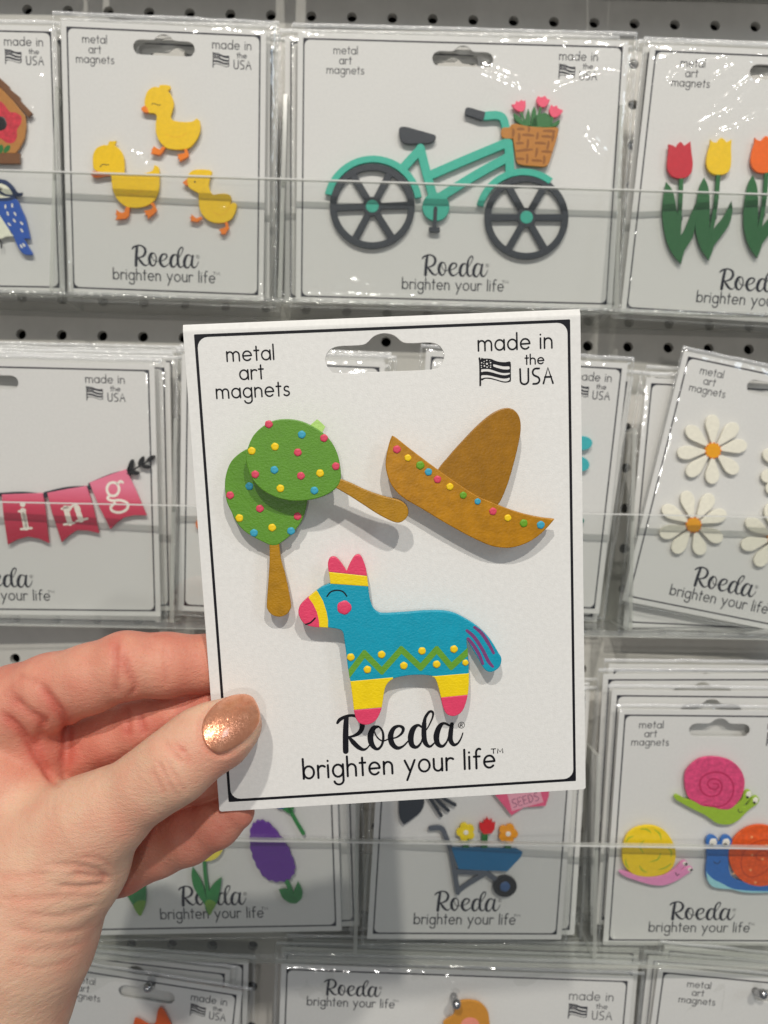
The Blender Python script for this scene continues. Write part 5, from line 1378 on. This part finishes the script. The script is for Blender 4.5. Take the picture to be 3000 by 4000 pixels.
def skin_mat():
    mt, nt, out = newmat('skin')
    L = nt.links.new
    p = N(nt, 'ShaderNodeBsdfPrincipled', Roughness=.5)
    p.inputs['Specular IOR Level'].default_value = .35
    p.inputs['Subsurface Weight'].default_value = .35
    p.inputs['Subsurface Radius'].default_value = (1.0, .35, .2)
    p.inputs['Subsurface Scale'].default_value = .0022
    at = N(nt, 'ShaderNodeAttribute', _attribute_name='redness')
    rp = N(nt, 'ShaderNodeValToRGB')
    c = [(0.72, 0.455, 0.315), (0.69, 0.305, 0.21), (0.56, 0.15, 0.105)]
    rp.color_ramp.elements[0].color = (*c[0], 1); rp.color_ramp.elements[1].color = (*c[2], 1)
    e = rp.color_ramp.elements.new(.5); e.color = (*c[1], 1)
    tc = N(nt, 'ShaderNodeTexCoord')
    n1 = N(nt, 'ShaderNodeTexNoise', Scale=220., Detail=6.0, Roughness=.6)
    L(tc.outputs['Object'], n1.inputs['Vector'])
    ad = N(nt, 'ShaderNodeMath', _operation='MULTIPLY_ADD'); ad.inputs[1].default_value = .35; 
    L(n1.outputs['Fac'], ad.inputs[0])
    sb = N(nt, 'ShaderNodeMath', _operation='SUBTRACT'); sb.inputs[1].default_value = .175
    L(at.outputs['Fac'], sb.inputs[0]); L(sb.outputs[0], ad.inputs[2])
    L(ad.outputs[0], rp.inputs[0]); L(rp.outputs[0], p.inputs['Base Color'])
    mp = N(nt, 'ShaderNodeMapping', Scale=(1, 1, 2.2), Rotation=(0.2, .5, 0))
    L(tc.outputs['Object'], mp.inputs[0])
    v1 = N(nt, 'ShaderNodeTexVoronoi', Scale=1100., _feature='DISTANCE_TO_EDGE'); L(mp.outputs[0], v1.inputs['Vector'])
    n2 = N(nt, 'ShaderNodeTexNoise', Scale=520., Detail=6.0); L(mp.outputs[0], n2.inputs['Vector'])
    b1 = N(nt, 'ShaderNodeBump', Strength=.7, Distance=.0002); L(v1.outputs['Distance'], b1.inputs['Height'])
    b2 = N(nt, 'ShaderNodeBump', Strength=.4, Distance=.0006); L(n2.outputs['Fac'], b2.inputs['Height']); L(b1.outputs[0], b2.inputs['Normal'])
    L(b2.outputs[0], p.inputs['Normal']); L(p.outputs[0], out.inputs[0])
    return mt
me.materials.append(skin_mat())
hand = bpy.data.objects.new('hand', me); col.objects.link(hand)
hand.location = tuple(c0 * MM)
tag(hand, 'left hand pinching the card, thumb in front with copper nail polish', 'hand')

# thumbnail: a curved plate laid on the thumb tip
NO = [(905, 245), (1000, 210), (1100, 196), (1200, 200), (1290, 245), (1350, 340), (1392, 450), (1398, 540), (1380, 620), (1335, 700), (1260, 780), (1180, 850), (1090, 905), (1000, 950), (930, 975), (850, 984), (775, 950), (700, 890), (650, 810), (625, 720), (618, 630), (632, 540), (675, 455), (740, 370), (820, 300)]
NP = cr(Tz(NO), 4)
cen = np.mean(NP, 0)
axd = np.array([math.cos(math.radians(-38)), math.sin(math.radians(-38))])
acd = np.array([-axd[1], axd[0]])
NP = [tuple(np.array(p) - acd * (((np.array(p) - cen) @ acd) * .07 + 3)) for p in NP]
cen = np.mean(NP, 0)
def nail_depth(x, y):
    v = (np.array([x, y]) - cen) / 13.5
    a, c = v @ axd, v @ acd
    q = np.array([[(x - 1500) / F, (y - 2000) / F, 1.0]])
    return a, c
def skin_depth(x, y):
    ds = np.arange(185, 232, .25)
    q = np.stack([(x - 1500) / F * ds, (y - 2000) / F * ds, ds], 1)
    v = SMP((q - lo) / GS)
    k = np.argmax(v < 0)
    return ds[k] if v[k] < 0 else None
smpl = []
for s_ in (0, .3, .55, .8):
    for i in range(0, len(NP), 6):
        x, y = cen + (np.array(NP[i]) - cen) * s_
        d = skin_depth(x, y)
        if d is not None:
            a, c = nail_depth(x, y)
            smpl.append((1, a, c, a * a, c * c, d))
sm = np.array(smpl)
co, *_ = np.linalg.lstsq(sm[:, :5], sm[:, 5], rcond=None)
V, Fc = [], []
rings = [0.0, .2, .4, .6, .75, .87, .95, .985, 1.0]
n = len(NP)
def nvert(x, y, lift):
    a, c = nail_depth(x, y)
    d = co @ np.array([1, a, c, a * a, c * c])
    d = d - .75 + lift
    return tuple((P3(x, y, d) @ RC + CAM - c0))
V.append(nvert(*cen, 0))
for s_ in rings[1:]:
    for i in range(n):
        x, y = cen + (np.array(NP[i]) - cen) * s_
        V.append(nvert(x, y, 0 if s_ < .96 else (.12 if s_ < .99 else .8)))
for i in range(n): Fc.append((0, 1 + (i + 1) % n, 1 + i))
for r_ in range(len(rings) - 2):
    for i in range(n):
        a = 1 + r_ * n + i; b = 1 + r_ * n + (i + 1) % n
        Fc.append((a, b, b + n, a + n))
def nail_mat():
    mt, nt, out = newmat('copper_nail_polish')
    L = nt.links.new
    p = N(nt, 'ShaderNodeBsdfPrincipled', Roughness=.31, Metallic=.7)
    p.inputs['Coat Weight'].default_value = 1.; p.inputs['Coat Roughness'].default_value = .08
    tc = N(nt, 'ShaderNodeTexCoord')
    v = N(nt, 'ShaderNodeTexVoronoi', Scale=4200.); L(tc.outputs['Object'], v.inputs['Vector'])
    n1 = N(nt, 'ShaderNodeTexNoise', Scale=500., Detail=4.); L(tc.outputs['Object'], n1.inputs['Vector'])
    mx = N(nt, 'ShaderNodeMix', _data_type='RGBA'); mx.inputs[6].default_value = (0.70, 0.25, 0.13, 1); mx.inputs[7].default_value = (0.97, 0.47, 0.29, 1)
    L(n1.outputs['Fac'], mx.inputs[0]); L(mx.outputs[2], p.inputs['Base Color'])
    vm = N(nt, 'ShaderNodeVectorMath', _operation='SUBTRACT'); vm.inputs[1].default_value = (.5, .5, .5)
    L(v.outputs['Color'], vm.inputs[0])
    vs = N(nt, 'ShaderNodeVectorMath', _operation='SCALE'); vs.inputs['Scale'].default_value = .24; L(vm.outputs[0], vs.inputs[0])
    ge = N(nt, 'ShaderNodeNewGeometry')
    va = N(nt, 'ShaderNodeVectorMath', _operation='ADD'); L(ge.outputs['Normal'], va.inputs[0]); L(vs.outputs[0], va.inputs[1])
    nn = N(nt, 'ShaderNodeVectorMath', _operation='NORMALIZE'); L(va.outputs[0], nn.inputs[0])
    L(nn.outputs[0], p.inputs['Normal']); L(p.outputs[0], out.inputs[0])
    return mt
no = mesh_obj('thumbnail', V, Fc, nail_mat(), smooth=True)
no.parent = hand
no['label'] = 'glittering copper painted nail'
==
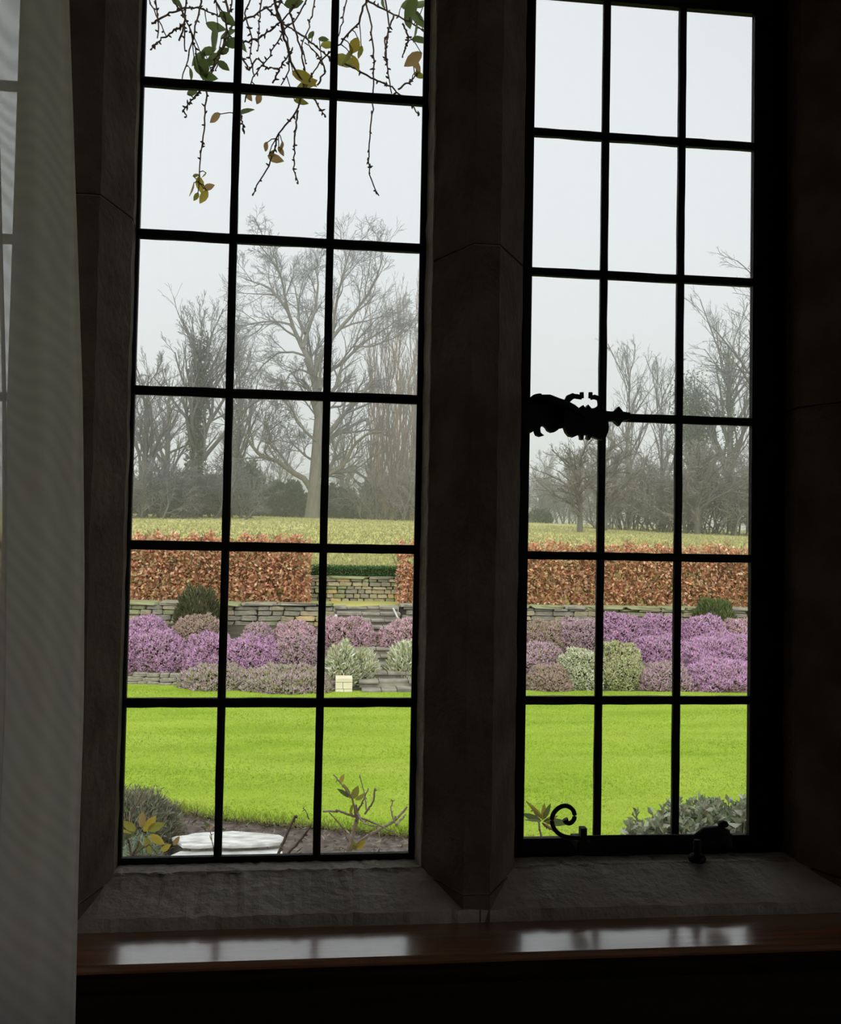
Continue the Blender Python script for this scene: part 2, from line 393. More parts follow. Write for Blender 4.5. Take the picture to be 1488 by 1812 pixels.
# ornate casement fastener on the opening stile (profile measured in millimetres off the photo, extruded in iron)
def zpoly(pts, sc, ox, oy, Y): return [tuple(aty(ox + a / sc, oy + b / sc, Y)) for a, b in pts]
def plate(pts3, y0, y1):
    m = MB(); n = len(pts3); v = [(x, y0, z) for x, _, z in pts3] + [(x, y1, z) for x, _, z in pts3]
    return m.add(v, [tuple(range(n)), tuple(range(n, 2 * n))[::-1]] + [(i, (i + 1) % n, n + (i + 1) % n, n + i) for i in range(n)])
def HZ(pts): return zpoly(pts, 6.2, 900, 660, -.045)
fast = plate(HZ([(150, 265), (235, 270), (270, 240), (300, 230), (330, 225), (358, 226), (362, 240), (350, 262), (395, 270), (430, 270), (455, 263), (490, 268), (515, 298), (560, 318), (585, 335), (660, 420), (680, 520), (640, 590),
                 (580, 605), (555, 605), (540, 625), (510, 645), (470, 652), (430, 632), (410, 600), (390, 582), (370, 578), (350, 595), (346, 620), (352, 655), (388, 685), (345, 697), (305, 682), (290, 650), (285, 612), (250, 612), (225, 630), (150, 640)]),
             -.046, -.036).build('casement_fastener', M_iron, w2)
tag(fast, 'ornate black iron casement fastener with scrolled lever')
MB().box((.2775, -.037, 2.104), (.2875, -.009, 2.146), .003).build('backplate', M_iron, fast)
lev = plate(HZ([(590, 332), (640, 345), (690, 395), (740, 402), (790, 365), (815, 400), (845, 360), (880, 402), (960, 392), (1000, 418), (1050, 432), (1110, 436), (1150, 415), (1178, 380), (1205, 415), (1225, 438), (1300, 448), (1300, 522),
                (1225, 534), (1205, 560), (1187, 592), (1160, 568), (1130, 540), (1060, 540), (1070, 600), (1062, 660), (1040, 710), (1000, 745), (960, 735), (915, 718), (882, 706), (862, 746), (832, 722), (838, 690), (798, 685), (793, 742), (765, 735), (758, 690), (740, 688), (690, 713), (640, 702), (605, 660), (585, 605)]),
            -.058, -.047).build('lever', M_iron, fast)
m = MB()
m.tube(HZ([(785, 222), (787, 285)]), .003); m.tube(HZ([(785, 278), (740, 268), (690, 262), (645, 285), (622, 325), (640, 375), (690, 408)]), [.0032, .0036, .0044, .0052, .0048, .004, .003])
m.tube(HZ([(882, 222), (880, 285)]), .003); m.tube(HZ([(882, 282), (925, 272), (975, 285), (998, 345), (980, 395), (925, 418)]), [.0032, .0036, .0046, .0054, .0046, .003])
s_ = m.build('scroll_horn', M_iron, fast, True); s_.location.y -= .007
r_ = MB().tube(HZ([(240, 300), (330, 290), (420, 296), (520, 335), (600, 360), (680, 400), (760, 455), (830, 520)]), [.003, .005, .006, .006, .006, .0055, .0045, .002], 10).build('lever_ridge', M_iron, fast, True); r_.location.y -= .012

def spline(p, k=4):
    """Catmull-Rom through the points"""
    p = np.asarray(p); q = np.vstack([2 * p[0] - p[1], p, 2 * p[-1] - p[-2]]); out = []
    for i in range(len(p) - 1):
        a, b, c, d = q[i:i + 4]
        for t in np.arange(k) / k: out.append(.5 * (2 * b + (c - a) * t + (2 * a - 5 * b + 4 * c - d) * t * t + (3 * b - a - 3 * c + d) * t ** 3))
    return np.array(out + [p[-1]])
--
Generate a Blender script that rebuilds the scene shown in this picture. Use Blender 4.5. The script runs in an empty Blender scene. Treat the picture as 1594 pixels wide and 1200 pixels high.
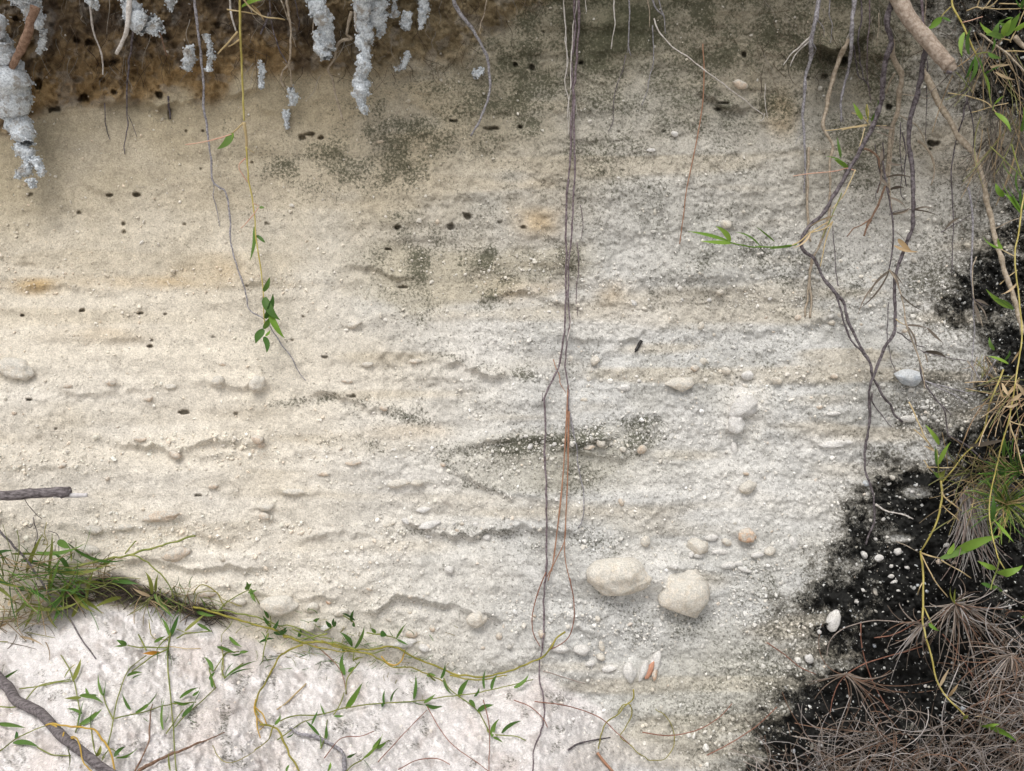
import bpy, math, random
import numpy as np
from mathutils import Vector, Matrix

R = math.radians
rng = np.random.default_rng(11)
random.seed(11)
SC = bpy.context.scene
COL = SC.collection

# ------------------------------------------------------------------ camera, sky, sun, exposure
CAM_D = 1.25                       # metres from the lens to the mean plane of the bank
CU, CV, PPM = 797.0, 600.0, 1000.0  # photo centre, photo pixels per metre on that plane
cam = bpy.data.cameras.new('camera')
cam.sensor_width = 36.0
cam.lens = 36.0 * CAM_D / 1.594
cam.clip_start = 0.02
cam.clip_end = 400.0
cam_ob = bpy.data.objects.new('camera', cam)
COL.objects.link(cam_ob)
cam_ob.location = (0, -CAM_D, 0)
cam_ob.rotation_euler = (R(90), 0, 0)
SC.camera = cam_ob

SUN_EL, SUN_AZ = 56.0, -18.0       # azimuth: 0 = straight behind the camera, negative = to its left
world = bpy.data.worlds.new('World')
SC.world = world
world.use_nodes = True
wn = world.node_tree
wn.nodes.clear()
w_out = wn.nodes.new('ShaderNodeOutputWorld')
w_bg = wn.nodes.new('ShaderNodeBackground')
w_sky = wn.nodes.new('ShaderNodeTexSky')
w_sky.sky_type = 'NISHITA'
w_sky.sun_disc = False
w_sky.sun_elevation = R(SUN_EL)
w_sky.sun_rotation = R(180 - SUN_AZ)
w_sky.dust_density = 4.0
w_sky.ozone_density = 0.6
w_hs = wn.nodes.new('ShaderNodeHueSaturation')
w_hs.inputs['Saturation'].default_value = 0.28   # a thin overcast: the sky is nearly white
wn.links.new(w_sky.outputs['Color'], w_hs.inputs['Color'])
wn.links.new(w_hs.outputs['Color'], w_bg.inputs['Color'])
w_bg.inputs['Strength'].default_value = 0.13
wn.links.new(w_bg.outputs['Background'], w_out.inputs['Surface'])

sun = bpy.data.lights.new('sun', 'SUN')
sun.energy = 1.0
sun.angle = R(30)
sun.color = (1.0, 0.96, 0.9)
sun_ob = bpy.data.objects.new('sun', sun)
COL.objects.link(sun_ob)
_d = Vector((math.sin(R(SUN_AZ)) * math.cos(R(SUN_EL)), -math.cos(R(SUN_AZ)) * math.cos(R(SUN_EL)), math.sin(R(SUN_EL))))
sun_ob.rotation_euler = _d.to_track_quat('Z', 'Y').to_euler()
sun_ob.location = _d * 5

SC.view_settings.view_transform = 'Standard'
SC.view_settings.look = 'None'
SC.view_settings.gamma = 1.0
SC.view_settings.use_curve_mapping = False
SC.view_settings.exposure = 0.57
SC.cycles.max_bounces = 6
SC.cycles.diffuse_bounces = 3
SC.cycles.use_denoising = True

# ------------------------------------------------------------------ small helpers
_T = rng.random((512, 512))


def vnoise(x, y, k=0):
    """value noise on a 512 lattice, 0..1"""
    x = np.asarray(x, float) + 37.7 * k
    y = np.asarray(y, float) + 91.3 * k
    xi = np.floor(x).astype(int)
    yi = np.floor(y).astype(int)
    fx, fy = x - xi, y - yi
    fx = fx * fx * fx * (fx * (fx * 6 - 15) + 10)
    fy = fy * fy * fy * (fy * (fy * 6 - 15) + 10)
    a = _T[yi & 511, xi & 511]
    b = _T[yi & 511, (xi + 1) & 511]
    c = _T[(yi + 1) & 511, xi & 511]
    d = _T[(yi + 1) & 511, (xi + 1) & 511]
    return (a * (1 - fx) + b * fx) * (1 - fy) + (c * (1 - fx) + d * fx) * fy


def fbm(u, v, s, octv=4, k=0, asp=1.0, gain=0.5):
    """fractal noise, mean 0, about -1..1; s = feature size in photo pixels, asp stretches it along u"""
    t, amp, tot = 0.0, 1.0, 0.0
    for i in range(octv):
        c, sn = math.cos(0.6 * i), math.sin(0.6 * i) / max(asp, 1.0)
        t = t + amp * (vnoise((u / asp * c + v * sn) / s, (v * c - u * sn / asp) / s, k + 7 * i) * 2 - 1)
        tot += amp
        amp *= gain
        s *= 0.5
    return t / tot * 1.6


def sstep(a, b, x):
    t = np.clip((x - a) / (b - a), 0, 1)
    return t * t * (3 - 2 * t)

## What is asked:
Copy out every line of the listing that contains the string "Blender".

## Answer to the task:
The Blender Python script for this scene continues. Write part 5, from line 1378 on. This part finishes the script. The script is for Blender 4.5. Take the picture to be 3000 by 4000 pixels.
Continue the Blender Python script for this scene: part 2, from line 393. More parts follow. Write for Blender 4.5. Take the picture to be 1488 by 1812 pixels.
Generate a Blender script that rebuilds the scene shown in this picture. Use Blender 4.5. The script runs in an empty Blender scene. Treat the picture as 1594 pixels wide and 1200 pixels high.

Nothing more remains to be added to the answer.